One of the key premises of this approach to engage in adaptation to climate change is that improving year-to-year planning activities and decisions lead to societies that are better adapted to longer term climate change. However, there are situations in the different socioeconomic sectors where important issues require fundamentally different approaches and activities. Thus, several important decisions need information and climate projections at temporal scales of 10-30 years (e.g., transportation infrastructure projects, water reservoir design, long-term business plans, problems related to sea level changes or to water supply from glaciers, etc.). Therefore, focus is also needed on climate risk management work for adaptation to "near-term" climate change, i.e., 10-30 years. This "decadal climate variability" is still posing important scientific challenges and the climate science community is investing huge efforts in exploring ways to improve the ability to predict it. In the meantime much can be gained by interpreting and characterizing the decadal trends in the observed historic records and on methods for producing seasonal forecasts under a changing climatic baseline (as opposed to the "static" baseline).

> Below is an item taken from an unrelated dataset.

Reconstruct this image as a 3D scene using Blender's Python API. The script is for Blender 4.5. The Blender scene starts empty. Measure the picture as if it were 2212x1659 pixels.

An advantage of this approach is that it provides immediate assistance to the public and private sector: while it helps stakeholders to confront possible future climate scenarios, it identifies immediate actions needed to manage the climate variability that is currently affecting societies. Furthermore, the impacts of the taken actions and interventions are also evident and verifiable in the short term making them more attractive to policy makers and decision makers. Research organizations such as the IRI (International Research Institute for Climate and Society) are focusing on this approach and labeling it "Climate Risk Management".

Figure 1: Partition of the total observed rainfall variability in the Sahel. Rainfall is expressed as anomalies (i.e., deviations from the mean annual rainfall of 1900-2006). (a) long-term variability (linear trend), (b) decadal variability (after removing the linear trend), (c) inter-annual variability (after removing the linear and decadal trends).